Extending homeomorphisms from closed countable sets to S^2

Question

Let $A, B \subset S^2$ be closed, countable sets and $\phi \colon A \rightarrow B$ be a homeomorphism. Can we extend $\phi$ to a homeomorphism from $S^2$ to itself?

It is well-known that the answer is yes if $A$ and $B$ are finite. When $A$ and $B$ have only one accumulation point, the question is equivalent to the extension of a bijection between closed discrete sets in $\mathbb R^2$ to an homeomorphism of $\mathbb R^2$ to itself. This is also not too difficult to construct. Similary, I think I can show it in the case that $A$ and $B$ have only finitely many accumulation points.

Answer 1

Yes. It follows from the Cantor case.
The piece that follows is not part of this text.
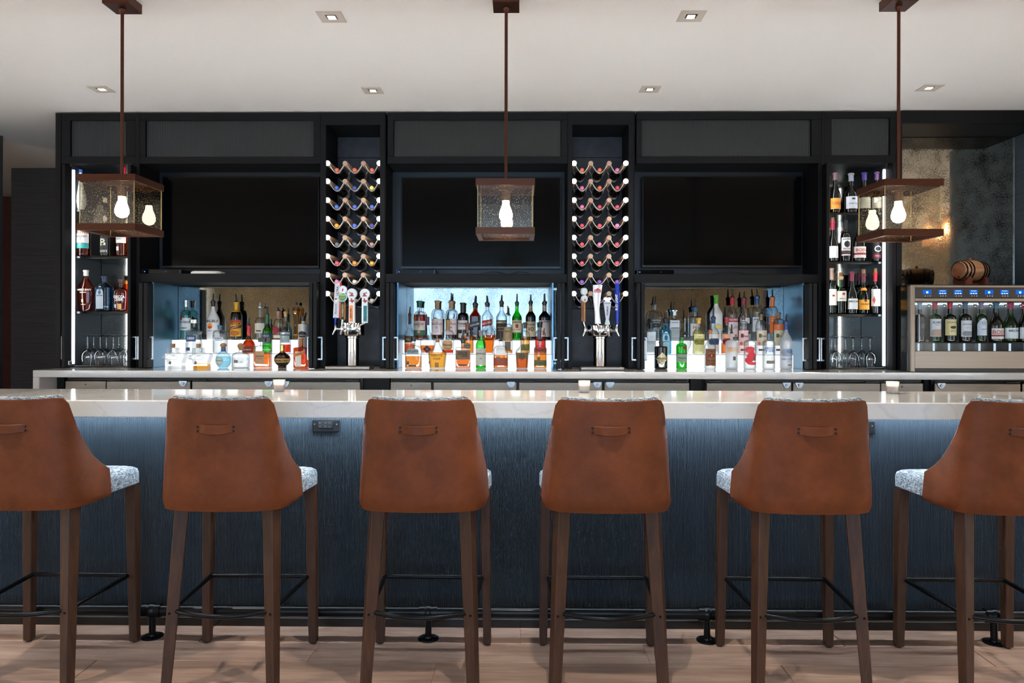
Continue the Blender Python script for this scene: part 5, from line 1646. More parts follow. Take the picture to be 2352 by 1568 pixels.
# ---- left niche
sp('sea green rum bottle with silver cap and white label, leftmost on the upper step', 'B', 'b', 573, 375, 132, pr(.60, .76, .36, 'round'), G_seagrn, liquid='water', fill=600, labels=[(590, 740, .97, 'e9ecec'), (565, 622, .26, 'a52c34', 'oval', -.55)], texts=[('BACARDI', 640, 26, '23262a'), ('SUPERIOR', 712, 16, '23262a', .6)], cap=(455, 'c8cccc', 1.15, 1), group=GB)
sp('opaque white coconut rum bottle with sunset emblem and pourer', 'B', 'b', 907, 388, 150, pr(.50, .84, .29, 'slope'), G_white, labels=[(650, 722, .42, 'f0a030', 'oval', -.15), (686, 722, .40, 'd84828', 'oval', -.15)], texts=[('MALIBU', 628, 34, '4a2a20', .9), ('CARIBBEAN RUM', 745, 10, '8a7a70', .7)], cap=(450, '1c1a1a', 1.12), pour=290, group=GB)
b_ = sp('dark rum bottle with yellow neck and yellow red label', 'B', 'b', 1190, 397, 140, pr(.56, .80, .36, 'round'), G_dark, labels=[(612, 815, .97, 'd8a82c'), (612, 645, .97, 'b43a24'), (690, 725, .97, '7a1f28', 'diag'), (740, 812, .8, 'b86a20', 'oval')], texts=[("MYERS'S RUM", 660, 26, '2a1408', .9), ('Original Dark', 707, 16, 'f0d890', .8, 0, .3)], cap=(515, 'e0a822', 1.06), pour=292, group=GB)
sp('clear bottle with cream label and metal pourer, right of the dark rum', 'B', 'b', 1483, 462, 124, pr(.52, .70, .42, 'round'), G_clear, liquid='water', fill=620, labels=[(655, 775, .96, 'e3d9c8'), (740, 755, .5, '4a4440')], pour=400, pourmat=M_chrome, group=GB)
sp('clear flask with red label and red neck band on the upper step', 'B', 'b', 1710, 508, 122, pr(.55, .74, .38, 'round'), G_clear, liquid='copper', fill=830, labels=[(690, 790, .7, 'a8283a', 'oval', -.3), (800, 835, .9, 'e8dcc8')], cap=(585, 'b07a68', 1.06), pour=462, group=GB)
sp('ornate fluted bottle of golden liqueur with dark cap', 'B', 'b', 1925, 400, 100, [(0, .75), (.05, .8), (.25, .55), (.5, .6), (.65, .85), (.78, 1.0), (.86, .8), (.9, .34), (.955, .3), (1, .3)], G_clear, liquid='gold', fill=470, labels=[(560, 790, .35, '2a2420'), (790, 800, .7, 'c8a850')], texts=[('ST GERMAIN', 680, 20, 'c8a850', .3)], cap=(432, '3a2820', 1.2), group=GB)
sp('grey ceramic bottle with black cap and round black label, at right on the lower step', 'B', 'm', 2013, 568, 126, pr(.76, .80, .36, 'flat'), G_ceram, labels=[(748, 832, .8, '17171a', 'oval')], texts=[('HIGHLAND PARK', 800, 14, 'd8d2c4', .7)], cap=(628, '141416', 1.25), group=GB)
sp('clear tapered tequila bottle with silver cap and blue label', 'B', 'm', 671, 612, 184, pr(.64, .69, .28, 'flat', 1.0, [(.3, .95), (.55, .86)]) [:-12] + [(.66, .80), (.70, .72), (.72, .40), (.74, .36), (.90, .36), (.905, .5), (1, .5)], G_clear, n=5, depth=.7, liquid='water', fill=760, labels=[(800, 876, .72, '2a4272', 'rect', -.14), (950, 990, .26, '2a4272', 'rect', -.5)], texts=[('1800', 838, 36, 'e8ecf4', .6, -.14)], cap=(655, 'c4c8cc', 1.06, 1), group=GB)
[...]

First, it is no restriction to assume that $A,B$ are compact totally disconnected (e.g., countable) subsets of the plane and we want to prove that any homeomorphism $A\to B$ extends to a self-homeomorphism of the plane.

Lemma: every compact totally disconnected subset $K $ of $\mathbf{R}^k$ is contained in a Cantor subset of $\mathbf{R}^k$.

Proof: we can suppose $K$ nonempty. If $x$ is an isolated point in $K$, let $N_x$ be the distance of $x$ to its complement in $K$. Then choose a Cantor subset $L_x$ in $\mathbf{R}^k$ containing $x$, of diameter $<N_x/2$. Then $L=\bigcup L_x$ is nonempty compact, totally disconnected, contains $K$, and has no isolated point. (Totally disconnected requires a little argument: the point is to check that for every partition of $K$ into 2 clopen subsets $U,V$, there exists only finitely many $x$ such $L_x$ meets both $U$ and $V$, using that $N_x$ tends to zero and $U,V$ are at positive distance. Using this, it's easy to extend continuously every continuous map $K\to\{0,1\}$ to $L$). So it's a Cantor set. $\Box$

Since it is known that every Cantor subset of the plane can be mapped by a self-homeomorphism of the plane onto the standard dyadic Cantor set in the line $\mathbf{R}\times\{0\}$ (This follows from the Denjoy-Riesz theorem, see this MathSE post), we can suppose $A$, $B$ are contained in this given dyadic Cantor set.

So now consider $A,B$ in $\mathbf{R}\times\{0\}$. Then if $Q$ is a Cantor set, clearly every homeomorphism $A\to B$ extends to a homeomorphism $A\times Q\to B\times Q$. Assuming $A$ nonempty, $A\times Q$ is a Cantor set. Hence if we have proved the extension result in the Cantor case, we are done.

So after this second reduction, we can assume $A=B$ is the standard dyadic Cantor set in $\mathbf{R}\times\{0\}$. This case is not obvious, but is already answered in this other MathSE post, with a reference to Edwin E. Moise's book Geometric Topology.

Answer 2

$A\cup B$ is countable and closed, so there is a point $n\in S^2\setminus (A\cup B)$ with an open disk centered at $n$ that does not meet $A\cup B$. Using stereographic projection from the pole $n$, we consider $A$ and $B$ as closed, bounded subsets of the plane. Moreover, each set is totally disconnected. We then apply the following theorem:

Theorem 13.7 [page 93 of Moise's Geometric topology in dimensions 2 and 3]:

Let $M$ and $M'$ be totally disconnected compact sets in $\mathbb{R}^2$, and let $f:M\to M'$ be a homeomorphism. Then $f$ has an extension $F:\mathbb{R}^2\to \mathbb{R}^2$.

The extension $\tilde{F}: S^2\to S^2$ of $F$ to the sphere is still a homeomorphism.

Answer 3

The answer is yes in higher dimensions too: see Georgakopoulos - Every countable compact subset of S^n is tame.

In two dimensions, the generalisation to totally disconnected compact sets (Theorem 13.7 in David Snyder's answer) can also be deduced from Richards' classification of non-compact surfaces.